"A numerical value obtained from a square matrix of the coefficients of unknown variables enclosed by two bars by the process of diagonal expansion to tell upon a given algebraic system."
System of Equations: The determinant can be used to determine whether a system of linear equations has a unique solution, no solution, or infinitely many solutions. If the determinant is zero, the matrix is singular, meaning the system has no unique solution.
Inversion of Matrices: A non-zero determinant is a necessary condition for a square matrix to have an inverse. If the determinant is zero, the matrix is non-invertible.
Characteristics of Determinants:
Uniqueness: The determinant is uniquely defined for any square matrix, and it remains consistent regardless of the method used to calculate it.

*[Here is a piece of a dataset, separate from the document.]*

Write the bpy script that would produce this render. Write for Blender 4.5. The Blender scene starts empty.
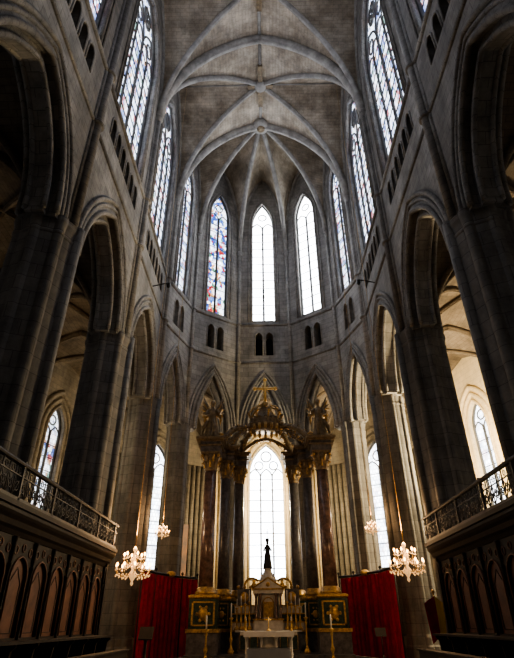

Linear Property: The determinant is linear in each row and each column separately. This means that if you multiply one row (or column) by a scalar, the determinant is multiplied by that scalar.

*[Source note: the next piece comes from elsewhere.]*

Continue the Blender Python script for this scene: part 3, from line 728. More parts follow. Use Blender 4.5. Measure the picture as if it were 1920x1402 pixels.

Row or Column Interchange: If two rows (or two columns) of a matrix are swapped, the determinant of the matrix changes its sign.
Additive Property: The determinant of the sum of two matrices is not equal to the sum of their determinants. However, if you add a multiple of one row (or column) to another row (or column), the determinant remains unchanged.
Triangular Matrix: The determinant of a triangular matrix (upper or lower triangular) is the product of the elements on the main diagonal.
Zero Determinant: If a matrix has a row or column of zeros, or if any two rows or columns are identical, the determinant is zero.
Multiplicative Property: The determinant of the product of two matrices is the product of their determinants, i.e., det(AB) = det(A) * det(B).
Cofactor Expansion: The determinant of a matrix can be calculated using cofactor expansion along any row or column, which expresses the determinant as a sum of products involving minors and cofactors.
Cofactor of an element is the product of (-1)^i+j and the minor of concerned element.
Minor of an element of a determinant is the subsquare determinant of the given determinant along which the particular element does not exist.